DATA SUPPLIED »
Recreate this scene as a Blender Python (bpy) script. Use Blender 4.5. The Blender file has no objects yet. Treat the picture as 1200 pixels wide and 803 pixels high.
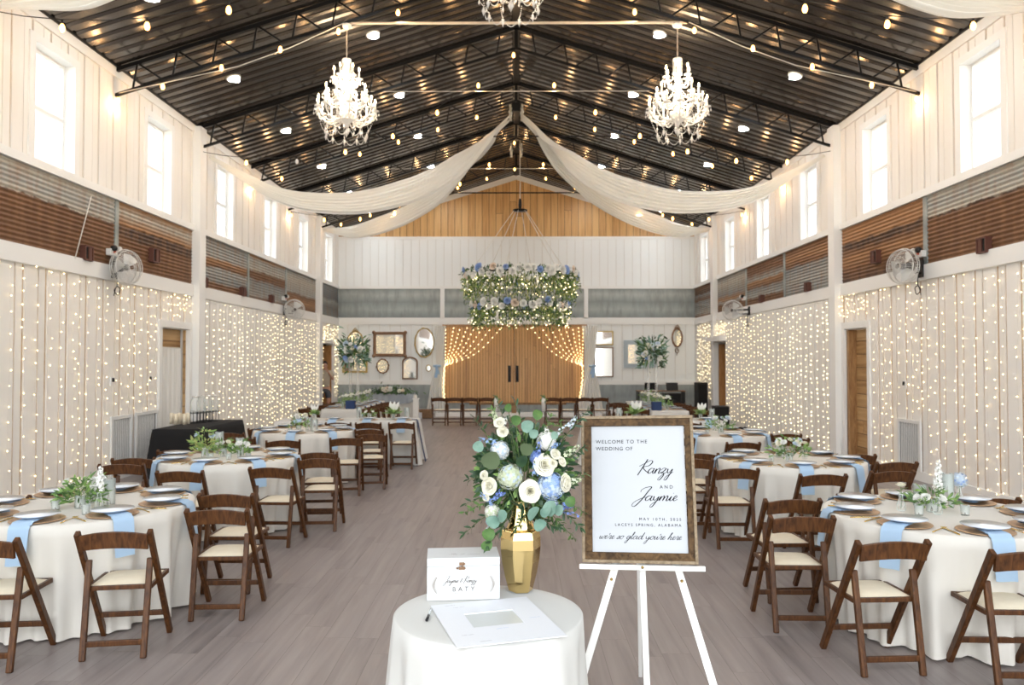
...
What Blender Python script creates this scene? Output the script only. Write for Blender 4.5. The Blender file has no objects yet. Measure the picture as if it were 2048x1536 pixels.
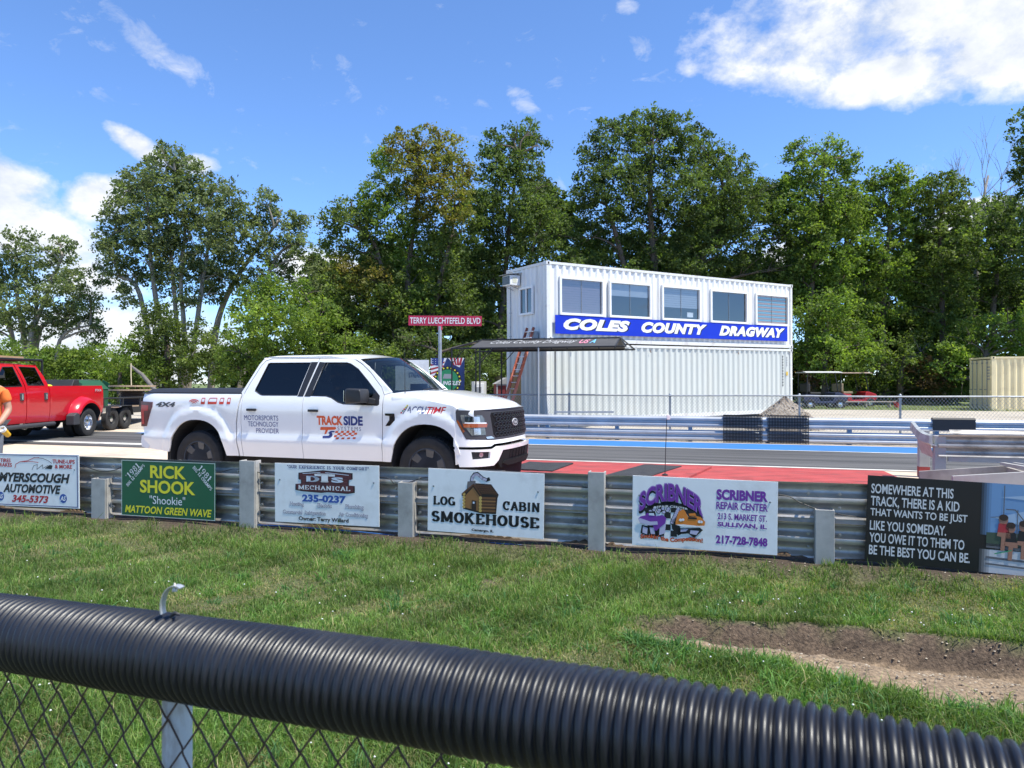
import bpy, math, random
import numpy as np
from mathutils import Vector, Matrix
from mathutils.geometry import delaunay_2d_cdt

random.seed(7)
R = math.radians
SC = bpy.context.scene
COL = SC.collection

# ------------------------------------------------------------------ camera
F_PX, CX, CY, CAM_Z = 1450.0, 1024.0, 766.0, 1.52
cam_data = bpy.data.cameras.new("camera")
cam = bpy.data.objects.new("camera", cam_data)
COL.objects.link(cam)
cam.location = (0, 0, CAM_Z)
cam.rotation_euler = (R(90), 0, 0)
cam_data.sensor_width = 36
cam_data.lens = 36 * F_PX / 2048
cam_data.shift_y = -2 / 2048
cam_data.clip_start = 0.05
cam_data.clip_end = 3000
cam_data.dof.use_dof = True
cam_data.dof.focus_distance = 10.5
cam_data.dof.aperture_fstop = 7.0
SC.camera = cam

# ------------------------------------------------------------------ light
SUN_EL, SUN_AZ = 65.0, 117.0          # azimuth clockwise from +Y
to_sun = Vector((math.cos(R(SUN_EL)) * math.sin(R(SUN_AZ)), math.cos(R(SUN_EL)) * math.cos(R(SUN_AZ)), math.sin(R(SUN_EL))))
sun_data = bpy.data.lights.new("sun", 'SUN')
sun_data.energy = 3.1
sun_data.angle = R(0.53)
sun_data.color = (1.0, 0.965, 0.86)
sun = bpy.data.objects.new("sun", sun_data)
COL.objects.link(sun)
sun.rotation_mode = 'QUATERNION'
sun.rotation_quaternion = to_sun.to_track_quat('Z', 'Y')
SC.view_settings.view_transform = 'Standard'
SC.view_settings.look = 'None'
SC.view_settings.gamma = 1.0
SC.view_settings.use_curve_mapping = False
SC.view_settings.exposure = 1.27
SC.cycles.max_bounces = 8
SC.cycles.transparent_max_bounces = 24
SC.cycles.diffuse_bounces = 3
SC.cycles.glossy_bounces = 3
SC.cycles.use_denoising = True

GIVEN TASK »
Out of the records above, set down only the lines from the one that contains "What Blender Python" through the one that contains "SC.cycles.use_denoising = True", unchanged and without the pictures.

OUTPUT OF THE TASK »
What Blender Python script creates this scene? Output the script only. Write for Blender 4.5. The Blender file has no objects yet. Measure the picture as if it were 2048x1536 pixels.
import bpy, math, random
import numpy as np
from mathutils import Vector, Matrix
from mathutils.geometry import delaunay_2d_cdt

random.seed(7)
R = math.radians
SC = bpy.context.scene
COL = SC.collection

# ------------------------------------------------------------------ camera
F_PX, CX, CY, CAM_Z = 1450.0, 1024.0, 766.0, 1.52
cam_data = bpy.data.cameras.new("camera")
cam = bpy.data.objects.new("camera", cam_data)
COL.objects.link(cam)
cam.location = (0, 0, CAM_Z)
cam.rotation_euler = (R(90), 0, 0)
cam_data.sensor_width = 36
cam_data.lens = 36 * F_PX / 2048
cam_data.shift_y = -2 / 2048
cam_data.clip_start = 0.05
cam_data.clip_end = 3000
cam_data.dof.use_dof = True
cam_data.dof.focus_distance = 10.5
cam_data.dof.aperture_fstop = 7.0
SC.camera = cam

# ------------------------------------------------------------------ light
SUN_EL, SUN_AZ = 65.0, 117.0          # azimuth clockwise from +Y
to_sun = Vector((math.cos(R(SUN_EL)) * math.sin(R(SUN_AZ)), math.cos(R(SUN_EL)) * math.cos(R(SUN_AZ)), math.sin(R(SUN_EL))))
sun_data = bpy.data.lights.new("sun", 'SUN')
sun_data.energy = 3.1
sun_data.angle = R(0.53)
sun_data.color = (1.0, 0.965, 0.86)
sun = bpy.data.objects.new("sun", sun_data)
COL.objects.link(sun)
sun.rotation_mode = 'QUATERNION'
sun.rotation_quaternion = to_sun.to_track_quat('Z', 'Y')
SC.view_settings.view_transform = 'Standard'
SC.view_settings.look = 'None'
SC.view_settings.gamma = 1.0
SC.view_settings.use_curve_mapping = False
SC.view_settings.exposure = 1.27
SC.cycles.max_bounces = 8
SC.cycles.transparent_max_bounces = 24
SC.cycles.diffuse_bounces = 3
SC.cycles.glossy_bounces = 3
SC.cycles.use_denoising = True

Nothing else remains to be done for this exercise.